WHAT TO PRODUCE - Carry none of the pictures over; set down the material below exactly.

═════ DATASET EXCERPT ═════

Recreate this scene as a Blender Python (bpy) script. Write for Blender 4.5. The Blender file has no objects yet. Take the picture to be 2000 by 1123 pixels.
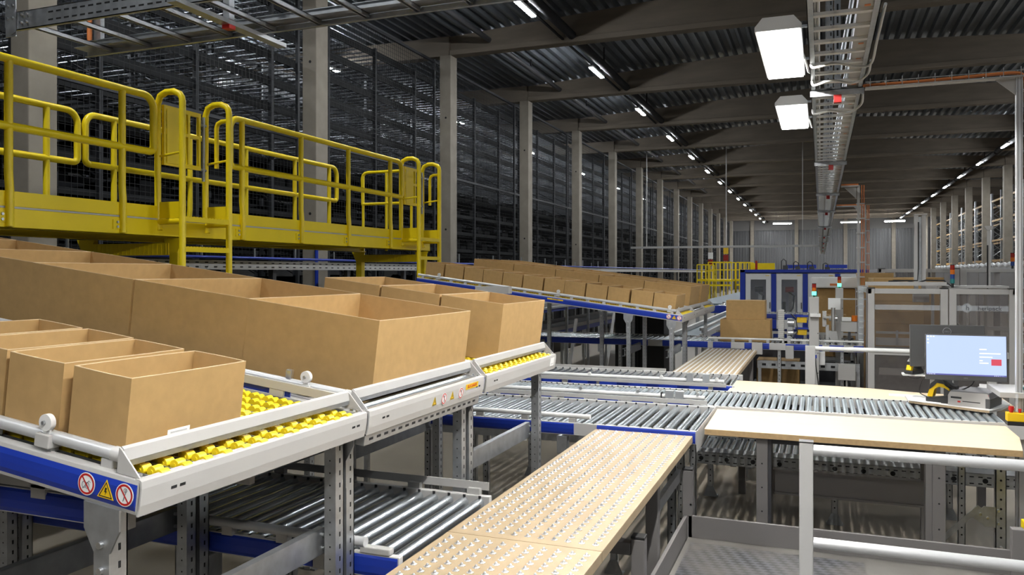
import bpy, math, random
from math import sin, cos, pi, atan, atan2, sqrt, radians
from mathutils import Vector
random.seed(7)
S = bpy.context.scene
COL = S.collection
# ------------------------------------------------------------------ camera, world, exposure
CAMZ = 1.95
cam = bpy.data.objects.new('camera', bpy.data.cameras.new('camera')); COL.objects.link(cam)
cam.location = (0, 0, CAMZ)
cam.rotation_euler = (pi / 2, 0, atan(603 / 1556))
cam.data.lens = 28.01; cam.data.sensor_width = 36; cam.data.shift_y = -28.5 / 2000
cam.data.clip_start = 0.05; cam.data.clip_end = 300
S.camera = cam
W = bpy.data.worlds.new('world'); S.world = W; W.use_nodes = True
W.node_tree.nodes['Background'].inputs[0].default_value = (0.86, 0.92, 1.0, 1)
W.node_tree.nodes['Background'].inputs[1].default_value = 0.10
S.view_settings.view_transform = 'Standard'; S.view_settings.look = 'None'
S.view_settings.exposure = 0.32; S.view_settings.gamma = 1; S.view_settings.use_curve_mapping = False
cy = S.cycles
cy.use_denoising = True; cy.max_bounces = 6; cy.diffuse_bounces = 4; cy.glossy_bounces = 3
cy.transmission_bounces = 4; cy.transparent_max_bounces = 8; cy.sample_clamp_indirect = 6
cy.caustics_reflective = False; cy.caustics_refractive = False
FLOOD = 82.0      # strength of the flood lamps on the cable tray
LED = 320.0        # strength of the hall's LED battens
AISLE = 340.0      # strength of the LED battens in the rack aisles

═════

ANSWER FOR THE TASK -
Recreate this scene as a Blender Python (bpy) script. Write for Blender 4.5. The Blender file has no objects yet. Take the picture to be 2000 by 1123 pixels.
import bpy, math, random
from math import sin, cos, pi, atan, atan2, sqrt, radians
from mathutils import Vector
random.seed(7)
S = bpy.context.scene
COL = S.collection
# ------------------------------------------------------------------ camera, world, exposure
CAMZ = 1.95
cam = bpy.data.objects.new('camera', bpy.data.cameras.new('camera')); COL.objects.link(cam)
cam.location = (0, 0, CAMZ)
cam.rotation_euler = (pi / 2, 0, atan(603 / 1556))
cam.data.lens = 28.01; cam.data.sensor_width = 36; cam.data.shift_y = -28.5 / 2000
cam.data.clip_start = 0.05; cam.data.clip_end = 300
S.camera = cam
W = bpy.data.worlds.new('world'); S.world = W; W.use_nodes = True
W.node_tree.nodes['Background'].inputs[0].default_value = (0.86, 0.92, 1.0, 1)
W.node_tree.nodes['Background'].inputs[1].default_value = 0.10
S.view_settings.view_transform = 'Standard'; S.view_settings.look = 'None'
S.view_settings.exposure = 0.32; S.view_settings.gamma = 1; S.view_settings.use_curve_mapping = False
cy = S.cycles
cy.use_denoising = True; cy.max_bounces = 6; cy.diffuse_bounces = 4; cy.glossy_bounces = 3
cy.transmission_bounces = 4; cy.transparent_max_bounces = 8; cy.sample_clamp_indirect = 6
cy.caustics_reflective = False; cy.caustics_refractive = False
FLOOD = 82.0      # strength of the flood lamps on the cable tray
LED = 320.0        # strength of the hall's LED battens
AISLE = 340.0      # strength of the LED battens in the rack aisles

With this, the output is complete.